Although Chinese authorities would likely prefer to maintain CNY stability and possibly delay any band-widening intentions to avoid exacerbating negative sentiment and capital outflows, commodity currencies will be most vulnerable should the Chinese equities rout extend, given the recent impact of Chinese stock volatility on commodity prices.
China's stock market and related policy developments will be more closely monitored by markets, given that the sharp fall in Chinese equities has started to send shock waves through broader markets.
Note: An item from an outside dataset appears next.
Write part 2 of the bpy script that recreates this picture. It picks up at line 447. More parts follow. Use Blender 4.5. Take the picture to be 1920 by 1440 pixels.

The economic impact of China's leverage-driven equity boom-bust should not be overstated, although downside risks to growth could rise via its impact on financial sector activity if the sell-off persists.
"Even if risk sentiment improves, real activity for China this week is likely to weigh on commodity currencies, leading to continued underperformance, as IP and fixed asset investment (FAI) are expected to have moderated further in June. Q2 GDP growth is likely to have dropped to 6.7% y/y from 7.0% y/y in Q1", says Barclays.
Meanwhile, the JPY has benefited as a safe haven currency amid the rise in risk aversion last week, with the beta to Chinese equity performance firmly negative. BoJ Governor Kuroda's comment at the MPC press conference on Wednesday could provide some guidance as to the bank's latest stance on the exchange rate, considering that he said last month that JPY REER was very weak and unlikely to weaken further.